Posteriormente, o conceituado órgão "Diário de las Américas", de Miami, traduziu e publicou aquele meu artigo. Por essa via, conheceu-me o Mons. Boza Masvidal. De onde sua carta, que transcrevo na íntegra:

"Estimado irmão em Cristo.

"Enviaram-me o artigo que o sr. escreveu sobre minha pessoa no "Diario de las Américas", de Miami, e quero agradecer-lhe seu benévolo juízo sobre mim.

"Desejo somente esclarecer-lhe dois pontos sobre os quais, segundo penso, gostará de ser informado:

"1) Os bispos de Cuba nos primeiros tempos tiveram uma atitude muito digna e deram a lume duas cartas coletivas muito corajosas, assinadas por todos. Foi só ultimamente que suavizaram sua posição e o único que verdadeiramente se destacou nesse sentido foi o arcebispo de Havana, Mons. Oves, além do encarregado da Nunciatura, Mons. Zacchi, cuja posição o sr. conhece;

"2) Eu não tomei o caminho do exílio, mas fui expulso pela força e de forma violenta, pois do contrário teria permanecido em Cuba, como creio que era de meu dever.

"Oxalá os cristãos saibamos realizar por outros caminhos não marxistas a verdadeira justiça social que nossos povos exigem e nossa fé nos impõe.

"Reiterando-lhe meu agradecimento, fico, seu servidor atencioso".

Por certo, as informações do distinto prelado me interessam, bem como aos meus leitores.

*   *   *

O documento pede alguns rápidos comentários.

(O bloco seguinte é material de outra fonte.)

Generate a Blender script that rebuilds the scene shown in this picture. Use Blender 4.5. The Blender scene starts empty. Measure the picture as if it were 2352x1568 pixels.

Antes de tudo, é de se notar como, com verdadeira figura de linguagem, deixa claro as reservas do bispo cubano com a atitude de seus co-irmãos, ante o regime comunista. Qualifica-o de "muita digna" só "nos primeiros tempos".

Quanto a linha de conduta de Mons. Zacchi, Encarregado da Nunciatura, a linguagem de Mons. Boza Masvidal é discreta, mas não sem firmeza: é a posição "que o sr. conhece".

Entretanto, é com cuidado que o missivista distingue o colaboracionismo arrojado do arcebispo de Havana, Mons. Oves, da conduta menos protuberante dos demais bispos da Ilha.

Mero matiz, é certo. Mas, segundo os franceses, "la verité est dans les nuances" [a verdade está nos matizes].

*   *   *

De minha parte, é de todo o coração que me associo aos votos de Mons. Boza Masvidal, de que por caminhos não marxistas cheguemos à justiça social cristã, que difere per diametrum do marxismo, e só se pode realizar numa sociedade harmoniosamente hierárquica e equilibrada, na qual grandes, médios e pequenos tenham o necessário para uma vida digna, abastada e segura.

É bem este o anelo da esmagadora maioria dos brasileiros, como os fatos o estão a provar a todo momento.

Estou persuadido de que é idêntico o desejo do querido povo irmão de Cuba, e que ele assim se pronunciaria tão logo as nações das três Américas o ajudassem a libertar-se da tirania nefanda que sobre ele pesa.